(Records)
=======

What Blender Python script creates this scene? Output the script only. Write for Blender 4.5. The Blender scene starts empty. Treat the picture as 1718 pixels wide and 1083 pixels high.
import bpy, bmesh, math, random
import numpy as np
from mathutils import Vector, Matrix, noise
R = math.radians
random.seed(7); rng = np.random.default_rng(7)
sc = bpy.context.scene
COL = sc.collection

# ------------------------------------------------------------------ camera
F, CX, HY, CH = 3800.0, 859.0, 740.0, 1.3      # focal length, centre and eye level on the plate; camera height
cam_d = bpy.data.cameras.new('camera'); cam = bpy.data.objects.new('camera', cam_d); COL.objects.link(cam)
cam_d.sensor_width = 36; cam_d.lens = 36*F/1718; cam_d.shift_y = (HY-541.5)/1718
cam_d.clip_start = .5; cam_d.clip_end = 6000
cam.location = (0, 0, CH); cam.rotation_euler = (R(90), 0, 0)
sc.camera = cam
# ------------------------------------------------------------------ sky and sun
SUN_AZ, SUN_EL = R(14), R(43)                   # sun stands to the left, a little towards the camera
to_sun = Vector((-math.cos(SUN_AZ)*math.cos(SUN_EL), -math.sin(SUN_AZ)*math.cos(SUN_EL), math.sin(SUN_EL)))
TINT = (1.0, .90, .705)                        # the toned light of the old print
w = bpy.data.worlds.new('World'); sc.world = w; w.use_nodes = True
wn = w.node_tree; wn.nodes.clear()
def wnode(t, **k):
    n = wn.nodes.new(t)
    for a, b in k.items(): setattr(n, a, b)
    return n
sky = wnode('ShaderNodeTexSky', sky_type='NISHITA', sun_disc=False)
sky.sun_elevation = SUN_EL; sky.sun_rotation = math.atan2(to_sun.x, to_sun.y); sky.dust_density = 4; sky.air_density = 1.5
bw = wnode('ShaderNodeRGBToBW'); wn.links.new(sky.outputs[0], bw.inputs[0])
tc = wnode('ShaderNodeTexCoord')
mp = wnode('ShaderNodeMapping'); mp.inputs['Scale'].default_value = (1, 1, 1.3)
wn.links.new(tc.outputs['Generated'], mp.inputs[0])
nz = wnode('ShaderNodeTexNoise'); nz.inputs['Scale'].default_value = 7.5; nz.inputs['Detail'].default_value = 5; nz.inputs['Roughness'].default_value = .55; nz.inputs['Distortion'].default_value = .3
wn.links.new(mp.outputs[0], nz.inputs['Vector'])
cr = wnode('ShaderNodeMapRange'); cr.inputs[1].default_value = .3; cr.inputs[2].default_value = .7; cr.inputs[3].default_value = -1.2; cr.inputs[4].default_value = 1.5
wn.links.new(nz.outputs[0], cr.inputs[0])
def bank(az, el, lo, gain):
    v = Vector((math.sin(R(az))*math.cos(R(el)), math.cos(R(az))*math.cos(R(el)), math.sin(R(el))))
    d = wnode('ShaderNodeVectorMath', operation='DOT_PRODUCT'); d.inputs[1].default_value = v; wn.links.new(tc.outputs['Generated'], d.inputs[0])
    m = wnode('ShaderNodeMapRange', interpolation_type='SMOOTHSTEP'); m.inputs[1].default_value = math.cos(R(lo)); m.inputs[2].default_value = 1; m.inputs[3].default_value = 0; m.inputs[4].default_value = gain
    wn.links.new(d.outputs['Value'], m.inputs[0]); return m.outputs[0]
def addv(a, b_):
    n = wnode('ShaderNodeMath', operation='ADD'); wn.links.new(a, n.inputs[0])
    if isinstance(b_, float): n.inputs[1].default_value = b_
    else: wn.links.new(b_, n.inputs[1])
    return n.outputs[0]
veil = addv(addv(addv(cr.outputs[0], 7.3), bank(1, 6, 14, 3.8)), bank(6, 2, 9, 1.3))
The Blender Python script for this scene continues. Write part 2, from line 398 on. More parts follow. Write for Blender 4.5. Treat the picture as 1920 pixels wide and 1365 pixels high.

=======

• **THE PROBLEM**
Retype only the lines running from the top of the listing to the line that holds "COL = sc.collection", both ends included.

• **WRITTEN ANSWER**
What Blender Python script creates this scene? Output the script only. Write for Blender 4.5. The Blender scene starts empty. Treat the picture as 1718 pixels wide and 1083 pixels high.
import bpy, bmesh, math, random
import numpy as np
from mathutils import Vector, Matrix, noise
R = math.radians
random.seed(7); rng = np.random.default_rng(7)
sc = bpy.context.scene
COL = sc.collection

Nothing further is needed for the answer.